Problem requirements: Everything from the first line of the records below through the line containing "left', lens='lens_bright', stem=.04)" is to be retyped exactly; leave out the rest.

[Stored data]

═══

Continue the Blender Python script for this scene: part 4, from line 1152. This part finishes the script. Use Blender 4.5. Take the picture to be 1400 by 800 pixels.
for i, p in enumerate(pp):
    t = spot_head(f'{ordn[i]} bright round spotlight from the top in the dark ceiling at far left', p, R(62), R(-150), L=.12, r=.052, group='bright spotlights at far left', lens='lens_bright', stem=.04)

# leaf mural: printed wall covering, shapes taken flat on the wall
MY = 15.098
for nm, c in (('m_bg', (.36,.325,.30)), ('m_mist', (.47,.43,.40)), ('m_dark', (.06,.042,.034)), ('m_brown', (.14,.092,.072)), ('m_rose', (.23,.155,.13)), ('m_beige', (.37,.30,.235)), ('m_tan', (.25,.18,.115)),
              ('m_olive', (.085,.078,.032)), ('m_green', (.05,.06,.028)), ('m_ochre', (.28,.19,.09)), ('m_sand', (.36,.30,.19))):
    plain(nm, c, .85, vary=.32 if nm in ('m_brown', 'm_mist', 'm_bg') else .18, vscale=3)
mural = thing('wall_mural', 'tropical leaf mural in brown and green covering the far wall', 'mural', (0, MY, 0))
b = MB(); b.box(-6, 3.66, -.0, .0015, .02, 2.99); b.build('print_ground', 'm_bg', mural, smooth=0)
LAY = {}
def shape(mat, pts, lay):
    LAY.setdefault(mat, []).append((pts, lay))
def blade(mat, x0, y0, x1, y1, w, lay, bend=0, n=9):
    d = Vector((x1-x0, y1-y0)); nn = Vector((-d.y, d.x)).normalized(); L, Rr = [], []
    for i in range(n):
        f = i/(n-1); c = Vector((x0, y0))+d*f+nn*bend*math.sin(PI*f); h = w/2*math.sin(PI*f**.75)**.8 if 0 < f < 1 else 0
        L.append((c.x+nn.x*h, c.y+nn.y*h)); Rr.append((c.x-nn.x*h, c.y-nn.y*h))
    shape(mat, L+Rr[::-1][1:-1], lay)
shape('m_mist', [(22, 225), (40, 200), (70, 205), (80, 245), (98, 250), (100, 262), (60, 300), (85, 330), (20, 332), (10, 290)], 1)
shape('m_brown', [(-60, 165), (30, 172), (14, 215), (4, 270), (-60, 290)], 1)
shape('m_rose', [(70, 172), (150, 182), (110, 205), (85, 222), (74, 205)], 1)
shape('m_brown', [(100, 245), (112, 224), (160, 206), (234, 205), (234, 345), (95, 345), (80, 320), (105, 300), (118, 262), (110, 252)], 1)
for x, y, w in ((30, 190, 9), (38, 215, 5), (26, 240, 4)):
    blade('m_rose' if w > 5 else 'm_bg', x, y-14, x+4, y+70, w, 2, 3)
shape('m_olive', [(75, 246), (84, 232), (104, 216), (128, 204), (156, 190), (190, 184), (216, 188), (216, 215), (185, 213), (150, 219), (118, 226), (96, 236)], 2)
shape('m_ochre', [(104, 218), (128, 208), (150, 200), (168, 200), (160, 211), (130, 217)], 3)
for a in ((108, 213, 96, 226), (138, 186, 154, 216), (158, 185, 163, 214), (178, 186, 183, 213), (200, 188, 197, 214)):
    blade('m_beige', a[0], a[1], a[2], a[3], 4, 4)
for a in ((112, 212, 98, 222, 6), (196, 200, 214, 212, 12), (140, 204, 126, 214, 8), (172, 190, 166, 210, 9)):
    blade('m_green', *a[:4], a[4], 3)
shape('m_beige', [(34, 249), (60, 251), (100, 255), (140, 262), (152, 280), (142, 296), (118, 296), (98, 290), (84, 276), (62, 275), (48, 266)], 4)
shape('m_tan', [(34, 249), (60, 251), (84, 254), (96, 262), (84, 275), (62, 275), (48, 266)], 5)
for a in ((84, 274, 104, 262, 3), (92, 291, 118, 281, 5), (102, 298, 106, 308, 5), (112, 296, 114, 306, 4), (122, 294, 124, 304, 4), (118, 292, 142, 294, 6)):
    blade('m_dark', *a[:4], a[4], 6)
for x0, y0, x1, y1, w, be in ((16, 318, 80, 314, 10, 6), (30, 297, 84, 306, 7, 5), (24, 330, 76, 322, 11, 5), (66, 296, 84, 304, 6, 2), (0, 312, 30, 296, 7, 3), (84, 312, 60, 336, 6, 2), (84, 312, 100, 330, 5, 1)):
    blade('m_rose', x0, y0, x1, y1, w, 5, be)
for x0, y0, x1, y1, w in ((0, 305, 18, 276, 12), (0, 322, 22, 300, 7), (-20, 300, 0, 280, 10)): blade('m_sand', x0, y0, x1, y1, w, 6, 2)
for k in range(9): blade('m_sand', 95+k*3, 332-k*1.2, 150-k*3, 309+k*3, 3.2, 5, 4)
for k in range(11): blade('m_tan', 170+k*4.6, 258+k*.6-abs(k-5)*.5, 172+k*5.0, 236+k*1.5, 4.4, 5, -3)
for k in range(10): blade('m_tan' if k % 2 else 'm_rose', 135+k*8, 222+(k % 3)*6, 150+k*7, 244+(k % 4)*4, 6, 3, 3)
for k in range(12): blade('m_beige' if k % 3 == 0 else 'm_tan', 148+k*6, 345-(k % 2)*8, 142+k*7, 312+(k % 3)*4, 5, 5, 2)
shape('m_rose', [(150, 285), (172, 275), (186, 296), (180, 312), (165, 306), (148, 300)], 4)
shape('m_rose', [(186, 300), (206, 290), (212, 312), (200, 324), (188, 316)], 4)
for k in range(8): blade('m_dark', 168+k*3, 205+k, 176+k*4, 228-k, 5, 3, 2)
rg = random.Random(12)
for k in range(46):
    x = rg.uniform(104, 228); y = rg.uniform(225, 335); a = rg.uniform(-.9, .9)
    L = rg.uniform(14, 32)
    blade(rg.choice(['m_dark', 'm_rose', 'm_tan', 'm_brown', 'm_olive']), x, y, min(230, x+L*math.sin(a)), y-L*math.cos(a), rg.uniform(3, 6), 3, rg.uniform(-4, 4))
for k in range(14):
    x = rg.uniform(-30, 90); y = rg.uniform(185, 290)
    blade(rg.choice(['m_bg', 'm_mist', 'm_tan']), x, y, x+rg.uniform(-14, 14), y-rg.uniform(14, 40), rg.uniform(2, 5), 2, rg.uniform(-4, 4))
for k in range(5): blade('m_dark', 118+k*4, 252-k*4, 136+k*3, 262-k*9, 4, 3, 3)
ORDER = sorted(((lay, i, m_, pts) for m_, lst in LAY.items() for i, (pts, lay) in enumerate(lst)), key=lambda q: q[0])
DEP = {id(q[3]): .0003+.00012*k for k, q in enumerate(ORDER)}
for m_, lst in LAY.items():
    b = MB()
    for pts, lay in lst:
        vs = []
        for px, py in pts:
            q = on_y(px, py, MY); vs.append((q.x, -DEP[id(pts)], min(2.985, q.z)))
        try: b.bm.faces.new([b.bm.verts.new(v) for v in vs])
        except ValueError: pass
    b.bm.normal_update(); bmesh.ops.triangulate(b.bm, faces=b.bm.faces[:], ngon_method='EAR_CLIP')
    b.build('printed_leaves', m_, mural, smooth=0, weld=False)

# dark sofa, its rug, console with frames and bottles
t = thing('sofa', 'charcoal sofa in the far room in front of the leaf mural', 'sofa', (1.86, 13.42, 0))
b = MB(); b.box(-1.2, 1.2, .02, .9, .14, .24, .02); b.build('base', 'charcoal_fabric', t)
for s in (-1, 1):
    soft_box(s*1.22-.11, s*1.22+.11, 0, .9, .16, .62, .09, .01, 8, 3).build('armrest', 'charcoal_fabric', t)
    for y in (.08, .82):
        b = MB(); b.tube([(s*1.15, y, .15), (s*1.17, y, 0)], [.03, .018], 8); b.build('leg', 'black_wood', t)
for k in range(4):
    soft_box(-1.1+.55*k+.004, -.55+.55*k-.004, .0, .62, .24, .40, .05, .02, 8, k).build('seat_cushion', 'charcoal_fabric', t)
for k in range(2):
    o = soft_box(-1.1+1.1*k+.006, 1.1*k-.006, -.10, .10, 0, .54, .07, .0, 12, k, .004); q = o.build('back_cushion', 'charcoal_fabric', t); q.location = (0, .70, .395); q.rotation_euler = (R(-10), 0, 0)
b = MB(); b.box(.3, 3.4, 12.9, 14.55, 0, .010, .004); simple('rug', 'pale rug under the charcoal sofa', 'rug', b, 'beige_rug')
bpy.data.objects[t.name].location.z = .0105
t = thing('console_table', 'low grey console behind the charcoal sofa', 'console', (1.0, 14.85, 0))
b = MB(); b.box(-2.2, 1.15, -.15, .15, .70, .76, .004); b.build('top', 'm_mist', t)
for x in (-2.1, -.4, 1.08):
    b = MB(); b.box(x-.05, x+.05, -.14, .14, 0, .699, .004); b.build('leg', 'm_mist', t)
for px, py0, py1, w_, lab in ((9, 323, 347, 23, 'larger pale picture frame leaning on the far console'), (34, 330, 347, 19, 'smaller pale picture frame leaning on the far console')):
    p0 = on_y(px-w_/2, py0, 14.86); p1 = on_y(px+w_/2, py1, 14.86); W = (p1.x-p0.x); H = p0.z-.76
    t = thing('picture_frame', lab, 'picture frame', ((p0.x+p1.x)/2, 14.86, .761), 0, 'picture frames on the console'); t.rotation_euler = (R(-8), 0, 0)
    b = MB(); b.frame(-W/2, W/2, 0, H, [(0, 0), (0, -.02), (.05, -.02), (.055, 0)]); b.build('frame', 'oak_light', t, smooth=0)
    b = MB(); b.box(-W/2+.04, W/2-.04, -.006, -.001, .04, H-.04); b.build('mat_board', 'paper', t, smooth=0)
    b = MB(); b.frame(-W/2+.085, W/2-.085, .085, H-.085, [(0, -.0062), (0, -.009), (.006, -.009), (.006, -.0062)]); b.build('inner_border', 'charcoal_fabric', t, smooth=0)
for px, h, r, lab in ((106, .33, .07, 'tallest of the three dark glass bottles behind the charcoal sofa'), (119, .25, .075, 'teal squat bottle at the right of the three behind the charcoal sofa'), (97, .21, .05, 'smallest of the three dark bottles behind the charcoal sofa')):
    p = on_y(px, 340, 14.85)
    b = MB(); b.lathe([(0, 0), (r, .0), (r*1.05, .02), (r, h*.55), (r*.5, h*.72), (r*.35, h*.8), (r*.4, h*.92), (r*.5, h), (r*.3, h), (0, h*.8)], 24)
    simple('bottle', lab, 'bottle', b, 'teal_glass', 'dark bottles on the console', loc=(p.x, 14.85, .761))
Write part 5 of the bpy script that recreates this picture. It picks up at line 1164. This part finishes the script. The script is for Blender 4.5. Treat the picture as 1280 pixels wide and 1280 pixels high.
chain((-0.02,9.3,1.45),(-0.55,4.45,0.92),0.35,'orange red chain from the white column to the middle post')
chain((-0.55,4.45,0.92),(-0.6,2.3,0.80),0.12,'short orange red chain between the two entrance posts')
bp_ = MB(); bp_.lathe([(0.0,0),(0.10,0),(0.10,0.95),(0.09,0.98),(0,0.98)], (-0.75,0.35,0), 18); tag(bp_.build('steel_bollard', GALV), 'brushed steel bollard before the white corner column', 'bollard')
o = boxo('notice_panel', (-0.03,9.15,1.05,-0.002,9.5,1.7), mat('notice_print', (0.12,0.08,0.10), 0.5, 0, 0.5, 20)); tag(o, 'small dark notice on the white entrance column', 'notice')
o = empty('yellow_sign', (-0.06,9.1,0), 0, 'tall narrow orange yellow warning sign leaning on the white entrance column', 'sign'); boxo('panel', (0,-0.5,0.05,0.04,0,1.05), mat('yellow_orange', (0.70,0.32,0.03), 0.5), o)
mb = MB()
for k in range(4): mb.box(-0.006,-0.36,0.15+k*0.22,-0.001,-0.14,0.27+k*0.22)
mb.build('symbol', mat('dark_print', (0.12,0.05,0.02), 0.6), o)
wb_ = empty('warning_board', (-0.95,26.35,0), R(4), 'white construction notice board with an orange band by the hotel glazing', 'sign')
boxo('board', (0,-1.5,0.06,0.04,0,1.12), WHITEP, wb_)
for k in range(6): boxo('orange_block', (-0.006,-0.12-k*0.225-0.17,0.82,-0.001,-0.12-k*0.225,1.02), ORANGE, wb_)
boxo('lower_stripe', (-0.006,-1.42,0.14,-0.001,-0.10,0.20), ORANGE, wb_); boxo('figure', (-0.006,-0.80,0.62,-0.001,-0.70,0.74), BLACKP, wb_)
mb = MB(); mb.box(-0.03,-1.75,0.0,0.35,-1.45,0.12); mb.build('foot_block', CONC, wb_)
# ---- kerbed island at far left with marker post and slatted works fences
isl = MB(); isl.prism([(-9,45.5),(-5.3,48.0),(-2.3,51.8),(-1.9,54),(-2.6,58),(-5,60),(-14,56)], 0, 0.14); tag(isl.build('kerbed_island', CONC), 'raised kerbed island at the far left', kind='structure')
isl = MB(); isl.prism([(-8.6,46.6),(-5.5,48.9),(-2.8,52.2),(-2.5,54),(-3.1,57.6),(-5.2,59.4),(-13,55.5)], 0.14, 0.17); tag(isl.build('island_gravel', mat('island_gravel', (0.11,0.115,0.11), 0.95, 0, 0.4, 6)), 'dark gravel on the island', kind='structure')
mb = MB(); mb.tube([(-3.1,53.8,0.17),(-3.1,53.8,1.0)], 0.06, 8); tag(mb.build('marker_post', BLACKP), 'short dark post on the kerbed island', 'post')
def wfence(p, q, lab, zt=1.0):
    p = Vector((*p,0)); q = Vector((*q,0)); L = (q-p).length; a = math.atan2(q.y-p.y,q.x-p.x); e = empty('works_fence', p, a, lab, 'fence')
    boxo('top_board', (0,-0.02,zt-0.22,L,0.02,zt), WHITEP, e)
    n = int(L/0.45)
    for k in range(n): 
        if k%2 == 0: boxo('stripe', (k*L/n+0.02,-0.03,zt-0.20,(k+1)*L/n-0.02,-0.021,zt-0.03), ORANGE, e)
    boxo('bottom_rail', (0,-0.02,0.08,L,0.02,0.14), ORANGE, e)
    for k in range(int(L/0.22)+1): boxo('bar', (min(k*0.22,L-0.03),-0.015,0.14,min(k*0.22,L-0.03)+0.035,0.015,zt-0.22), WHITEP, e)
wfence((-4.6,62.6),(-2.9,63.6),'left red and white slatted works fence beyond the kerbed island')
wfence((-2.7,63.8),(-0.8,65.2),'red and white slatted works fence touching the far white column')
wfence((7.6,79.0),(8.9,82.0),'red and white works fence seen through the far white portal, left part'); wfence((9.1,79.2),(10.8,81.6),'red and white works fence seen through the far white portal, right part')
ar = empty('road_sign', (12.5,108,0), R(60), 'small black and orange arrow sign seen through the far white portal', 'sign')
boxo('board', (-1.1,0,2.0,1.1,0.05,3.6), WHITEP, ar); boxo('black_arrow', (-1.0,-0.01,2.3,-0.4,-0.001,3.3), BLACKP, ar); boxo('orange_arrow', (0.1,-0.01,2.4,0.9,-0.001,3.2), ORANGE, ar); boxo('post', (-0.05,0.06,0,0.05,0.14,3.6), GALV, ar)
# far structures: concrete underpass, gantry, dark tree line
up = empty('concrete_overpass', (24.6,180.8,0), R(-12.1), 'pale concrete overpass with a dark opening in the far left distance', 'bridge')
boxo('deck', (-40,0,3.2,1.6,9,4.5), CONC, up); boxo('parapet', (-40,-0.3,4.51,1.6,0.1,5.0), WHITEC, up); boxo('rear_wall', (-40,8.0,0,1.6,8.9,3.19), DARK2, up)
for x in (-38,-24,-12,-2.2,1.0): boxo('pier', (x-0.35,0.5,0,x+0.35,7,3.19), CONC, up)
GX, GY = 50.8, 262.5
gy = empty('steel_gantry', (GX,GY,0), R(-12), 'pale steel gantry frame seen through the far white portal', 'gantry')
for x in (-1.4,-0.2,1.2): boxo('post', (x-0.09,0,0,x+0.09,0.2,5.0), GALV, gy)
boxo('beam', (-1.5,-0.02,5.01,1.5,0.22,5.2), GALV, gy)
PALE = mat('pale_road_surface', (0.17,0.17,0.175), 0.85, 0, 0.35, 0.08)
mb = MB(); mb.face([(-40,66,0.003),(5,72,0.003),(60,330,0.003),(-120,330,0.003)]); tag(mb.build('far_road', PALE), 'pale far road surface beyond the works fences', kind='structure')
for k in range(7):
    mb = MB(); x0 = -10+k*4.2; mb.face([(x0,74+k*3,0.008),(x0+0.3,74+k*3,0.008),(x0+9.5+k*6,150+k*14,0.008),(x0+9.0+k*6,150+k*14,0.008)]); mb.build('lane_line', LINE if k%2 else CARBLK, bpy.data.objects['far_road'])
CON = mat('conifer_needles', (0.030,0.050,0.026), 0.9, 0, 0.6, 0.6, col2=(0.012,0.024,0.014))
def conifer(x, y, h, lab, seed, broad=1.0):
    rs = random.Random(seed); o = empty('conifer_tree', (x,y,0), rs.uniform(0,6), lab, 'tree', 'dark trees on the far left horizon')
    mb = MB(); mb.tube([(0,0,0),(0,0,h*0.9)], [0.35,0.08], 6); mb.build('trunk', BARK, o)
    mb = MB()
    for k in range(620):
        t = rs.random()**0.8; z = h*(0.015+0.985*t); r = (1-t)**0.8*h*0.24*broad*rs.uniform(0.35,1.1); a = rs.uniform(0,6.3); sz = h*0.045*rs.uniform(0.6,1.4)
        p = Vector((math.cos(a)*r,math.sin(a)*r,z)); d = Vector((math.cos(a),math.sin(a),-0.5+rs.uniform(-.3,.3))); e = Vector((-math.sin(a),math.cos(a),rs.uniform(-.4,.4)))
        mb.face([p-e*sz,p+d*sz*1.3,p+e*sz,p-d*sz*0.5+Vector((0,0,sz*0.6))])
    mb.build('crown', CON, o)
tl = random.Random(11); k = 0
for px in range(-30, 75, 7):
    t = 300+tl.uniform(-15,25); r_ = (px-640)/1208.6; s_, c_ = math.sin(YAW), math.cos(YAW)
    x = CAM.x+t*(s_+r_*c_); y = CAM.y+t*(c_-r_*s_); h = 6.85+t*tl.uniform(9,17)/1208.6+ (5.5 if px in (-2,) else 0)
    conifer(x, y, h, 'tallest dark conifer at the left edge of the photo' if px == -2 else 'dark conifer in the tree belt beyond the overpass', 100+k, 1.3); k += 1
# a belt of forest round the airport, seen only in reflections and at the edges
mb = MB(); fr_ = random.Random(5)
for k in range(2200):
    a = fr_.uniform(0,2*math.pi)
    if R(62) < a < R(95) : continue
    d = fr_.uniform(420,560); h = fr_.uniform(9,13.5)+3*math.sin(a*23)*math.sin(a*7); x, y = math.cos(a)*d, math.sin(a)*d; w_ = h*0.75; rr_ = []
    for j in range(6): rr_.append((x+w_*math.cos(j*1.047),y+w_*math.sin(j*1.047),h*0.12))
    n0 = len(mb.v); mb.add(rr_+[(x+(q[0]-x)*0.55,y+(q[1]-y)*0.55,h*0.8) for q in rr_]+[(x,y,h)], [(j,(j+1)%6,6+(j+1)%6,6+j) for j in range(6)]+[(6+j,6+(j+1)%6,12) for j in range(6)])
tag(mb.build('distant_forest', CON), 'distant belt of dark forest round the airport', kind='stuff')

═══

Exercise response:
Continue the Blender Python script for this scene: part 4, from line 1152. This part finishes the script. Use Blender 4.5. Take the picture to be 1400 by 800 pixels.
for i, p in enumerate(pp):
    t = spot_head(f'{ordn[i]} bright round spotlight from the top in the dark ceiling at far left', p, R(62), R(-150), L=.12, r=.052, group='bright spotlights at far left', lens='lens_bright', stem=.04)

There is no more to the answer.